• **To be done**: Give the data below again exactly as it stands. Omit the pictures.
— Start —
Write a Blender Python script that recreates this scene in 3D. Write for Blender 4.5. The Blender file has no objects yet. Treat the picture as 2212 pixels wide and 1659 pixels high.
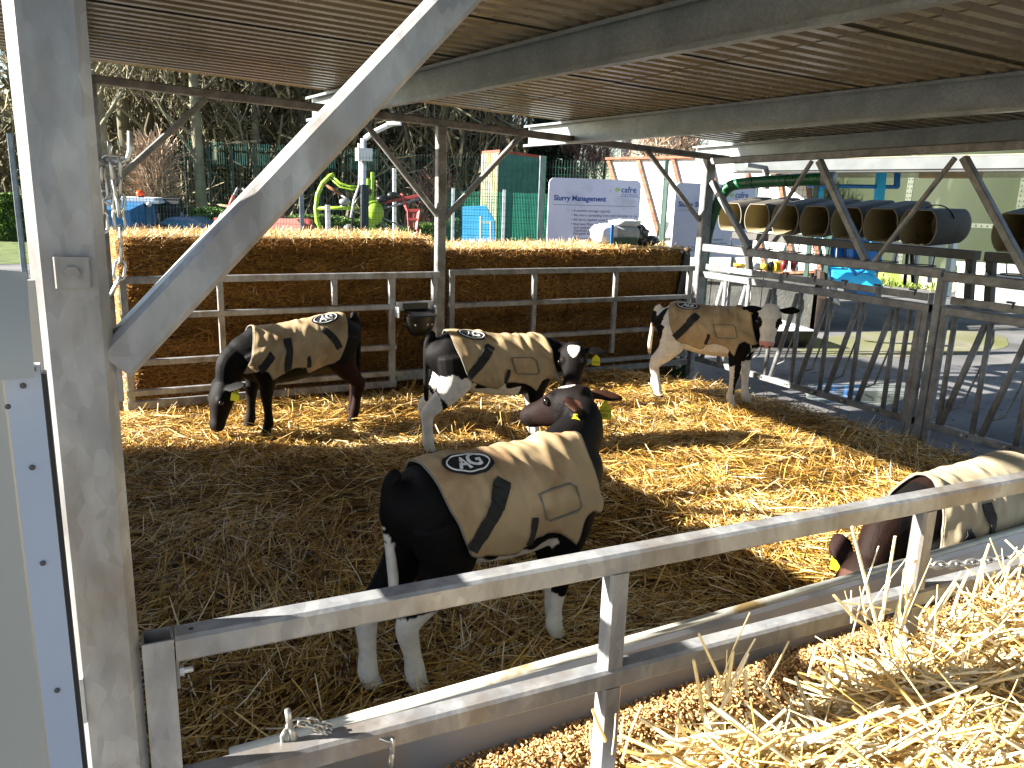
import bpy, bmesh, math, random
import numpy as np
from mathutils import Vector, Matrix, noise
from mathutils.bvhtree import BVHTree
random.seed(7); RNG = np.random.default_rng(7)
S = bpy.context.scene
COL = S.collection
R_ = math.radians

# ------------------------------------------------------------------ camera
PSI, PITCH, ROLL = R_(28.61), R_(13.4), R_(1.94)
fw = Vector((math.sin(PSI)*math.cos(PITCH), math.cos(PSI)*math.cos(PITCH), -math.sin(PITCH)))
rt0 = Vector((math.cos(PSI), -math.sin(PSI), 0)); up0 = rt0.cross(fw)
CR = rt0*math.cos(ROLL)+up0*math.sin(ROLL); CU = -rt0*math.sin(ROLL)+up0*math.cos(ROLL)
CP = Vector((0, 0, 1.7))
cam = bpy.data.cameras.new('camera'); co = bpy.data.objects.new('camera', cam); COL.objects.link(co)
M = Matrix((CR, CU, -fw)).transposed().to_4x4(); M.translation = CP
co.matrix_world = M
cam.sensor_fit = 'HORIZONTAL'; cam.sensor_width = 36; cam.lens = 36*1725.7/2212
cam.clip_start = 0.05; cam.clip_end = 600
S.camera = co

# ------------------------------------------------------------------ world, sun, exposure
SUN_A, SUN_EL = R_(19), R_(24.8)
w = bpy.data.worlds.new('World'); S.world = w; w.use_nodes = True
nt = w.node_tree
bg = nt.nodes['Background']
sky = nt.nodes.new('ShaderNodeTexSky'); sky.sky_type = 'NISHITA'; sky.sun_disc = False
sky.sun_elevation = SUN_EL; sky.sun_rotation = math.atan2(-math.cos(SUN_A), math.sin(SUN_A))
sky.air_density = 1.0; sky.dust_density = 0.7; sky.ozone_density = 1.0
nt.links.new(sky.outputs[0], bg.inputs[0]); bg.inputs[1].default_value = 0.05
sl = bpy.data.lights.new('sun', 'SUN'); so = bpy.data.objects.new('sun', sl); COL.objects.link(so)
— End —
• **Task output**:
Write a Blender Python script that recreates this scene in 3D. Write for Blender 4.5. The Blender file has no objects yet. Treat the picture as 2212 pixels wide and 1659 pixels high.
import bpy, bmesh, math, random
import numpy as np
from mathutils import Vector, Matrix, noise
from mathutils.bvhtree import BVHTree
random.seed(7); RNG = np.random.default_rng(7)
S = bpy.context.scene
COL = S.collection
R_ = math.radians

# ------------------------------------------------------------------ camera
PSI, PITCH, ROLL = R_(28.61), R_(13.4), R_(1.94)
fw = Vector((math.sin(PSI)*math.cos(PITCH), math.cos(PSI)*math.cos(PITCH), -math.sin(PITCH)))
rt0 = Vector((math.cos(PSI), -math.sin(PSI), 0)); up0 = rt0.cross(fw)
CR = rt0*math.cos(ROLL)+up0*math.sin(ROLL); CU = -rt0*math.sin(ROLL)+up0*math.cos(ROLL)
CP = Vector((0, 0, 1.7))
cam = bpy.data.cameras.new('camera'); co = bpy.data.objects.new('camera', cam); COL.objects.link(co)
M = Matrix((CR, CU, -fw)).transposed().to_4x4(); M.translation = CP
co.matrix_world = M
cam.sensor_fit = 'HORIZONTAL'; cam.sensor_width = 36; cam.lens = 36*1725.7/2212
cam.clip_start = 0.05; cam.clip_end = 600
S.camera = co

# ------------------------------------------------------------------ world, sun, exposure
SUN_A, SUN_EL = R_(19), R_(24.8)
w = bpy.data.worlds.new('World'); S.world = w; w.use_nodes = True
nt = w.node_tree
bg = nt.nodes['Background']
sky = nt.nodes.new('ShaderNodeTexSky'); sky.sky_type = 'NISHITA'; sky.sun_disc = False
sky.sun_elevation = SUN_EL; sky.sun_rotation = math.atan2(-math.cos(SUN_A), math.sin(SUN_A))
sky.air_density = 1.0; sky.dust_density = 0.7; sky.ozone_density = 1.0
nt.links.new(sky.outputs[0], bg.inputs[0]); bg.inputs[1].default_value = 0.05
sl = bpy.data.lights.new('sun', 'SUN'); so = bpy.data.objects.new('sun', sl); COL.objects.link(so)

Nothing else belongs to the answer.